Copy all of the records below verbatim.

+++ GIVEN DATA +++

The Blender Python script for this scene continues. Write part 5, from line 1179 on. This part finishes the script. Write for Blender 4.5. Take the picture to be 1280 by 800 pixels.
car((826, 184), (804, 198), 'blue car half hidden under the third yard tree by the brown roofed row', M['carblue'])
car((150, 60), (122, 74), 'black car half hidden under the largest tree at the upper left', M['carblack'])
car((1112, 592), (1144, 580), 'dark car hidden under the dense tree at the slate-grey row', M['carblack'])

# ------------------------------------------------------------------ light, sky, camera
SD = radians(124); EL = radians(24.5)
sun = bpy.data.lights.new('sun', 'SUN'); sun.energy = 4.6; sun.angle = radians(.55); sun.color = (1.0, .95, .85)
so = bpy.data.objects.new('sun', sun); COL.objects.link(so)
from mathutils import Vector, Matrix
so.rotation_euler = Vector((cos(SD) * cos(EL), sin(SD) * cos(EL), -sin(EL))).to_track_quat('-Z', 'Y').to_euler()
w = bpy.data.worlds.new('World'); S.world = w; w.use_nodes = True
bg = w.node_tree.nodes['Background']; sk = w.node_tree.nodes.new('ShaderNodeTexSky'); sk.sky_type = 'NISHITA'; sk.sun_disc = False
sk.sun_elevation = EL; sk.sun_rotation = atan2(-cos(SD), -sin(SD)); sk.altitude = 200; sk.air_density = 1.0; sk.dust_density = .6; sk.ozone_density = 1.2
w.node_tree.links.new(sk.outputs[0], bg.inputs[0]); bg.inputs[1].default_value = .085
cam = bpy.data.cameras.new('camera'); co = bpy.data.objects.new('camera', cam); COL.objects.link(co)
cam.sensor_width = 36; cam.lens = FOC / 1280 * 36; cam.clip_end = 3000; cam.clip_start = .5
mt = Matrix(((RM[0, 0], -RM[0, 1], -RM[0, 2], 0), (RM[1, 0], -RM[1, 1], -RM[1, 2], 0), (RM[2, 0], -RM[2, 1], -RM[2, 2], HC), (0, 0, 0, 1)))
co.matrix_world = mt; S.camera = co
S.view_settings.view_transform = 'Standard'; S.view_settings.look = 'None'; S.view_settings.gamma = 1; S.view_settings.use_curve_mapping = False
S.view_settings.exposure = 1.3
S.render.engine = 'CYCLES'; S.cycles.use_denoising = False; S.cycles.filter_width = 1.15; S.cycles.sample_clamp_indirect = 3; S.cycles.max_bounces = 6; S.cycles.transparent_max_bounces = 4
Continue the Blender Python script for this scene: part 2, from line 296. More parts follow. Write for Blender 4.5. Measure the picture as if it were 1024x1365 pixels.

+++

RESULT BELOW >>
The Blender Python script for this scene continues. Write part 5, from line 1179 on. This part finishes the script. Write for Blender 4.5. Take the picture to be 1280 by 800 pixels.
car((826, 184), (804, 198), 'blue car half hidden under the third yard tree by the brown roofed row', M['carblue'])
car((150, 60), (122, 74), 'black car half hidden under the largest tree at the upper left', M['carblack'])
car((1112, 592), (1144, 580), 'dark car hidden under the dense tree at the slate-grey row', M['carblack'])

# ------------------------------------------------------------------ light, sky, camera
SD = radians(124); EL = radians(24.5)
sun = bpy.data.lights.new('sun', 'SUN'); sun.energy = 4.6; sun.angle = radians(.55); sun.color = (1.0, .95, .85)
so = bpy.data.objects.new('sun', sun); COL.objects.link(so)
from mathutils import Vector, Matrix
so.rotation_euler = Vector((cos(SD) * cos(EL), sin(SD) * cos(EL), -sin(EL))).to_track_quat('-Z', 'Y').to_euler()
w = bpy.data.worlds.new('World'); S.world = w; w.use_nodes = True
bg = w.node_tree.nodes['Background']; sk = w.node_tree.nodes.new('ShaderNodeTexSky'); sk.sky_type = 'NISHITA'; sk.sun_disc = False
sk.sun_elevation = EL; sk.sun_rotation = atan2(-cos(SD), -sin(SD)); sk.altitude = 200; sk.air_density = 1.0; sk.dust_density = .6; sk.ozone_density = 1.2
w.node_tree.links.new(sk.outputs[0], bg.inputs[0]); bg.inputs[1].default_value = .085
cam = bpy.data.cameras.new('camera'); co = bpy.data.objects.new('camera', cam); COL.objects.link(co)
cam.sensor_width = 36; cam.lens = FOC / 1280 * 36; cam.clip_end = 3000; cam.clip_start = .5
mt = Matrix(((RM[0, 0], -RM[0, 1], -RM[0, 2], 0), (RM[1, 0], -RM[1, 1], -RM[1, 2], 0), (RM[2, 0], -RM[2, 1], -RM[2, 2], HC), (0, 0, 0, 1)))
co.matrix_world = mt; S.camera = co
S.view_settings.view_transform = 'Standard'; S.view_settings.look = 'None'; S.view_settings.gamma = 1; S.view_settings.use_curve_mapping = False
S.view_settings.exposure = 1.3
S.render.engine = 'CYCLES'; S.cycles.use_denoising = False; S.cycles.filter_width = 1.15; S.cycles.sample_clamp_indirect = 3; S.cycles.max_bounces = 6; S.cycles.transparent_max_bounces = 4
Continue the Blender Python script for this scene: part 2, from line 296. More parts follow. Write for Blender 4.5. Measure the picture as if it were 1024x1365 pixels.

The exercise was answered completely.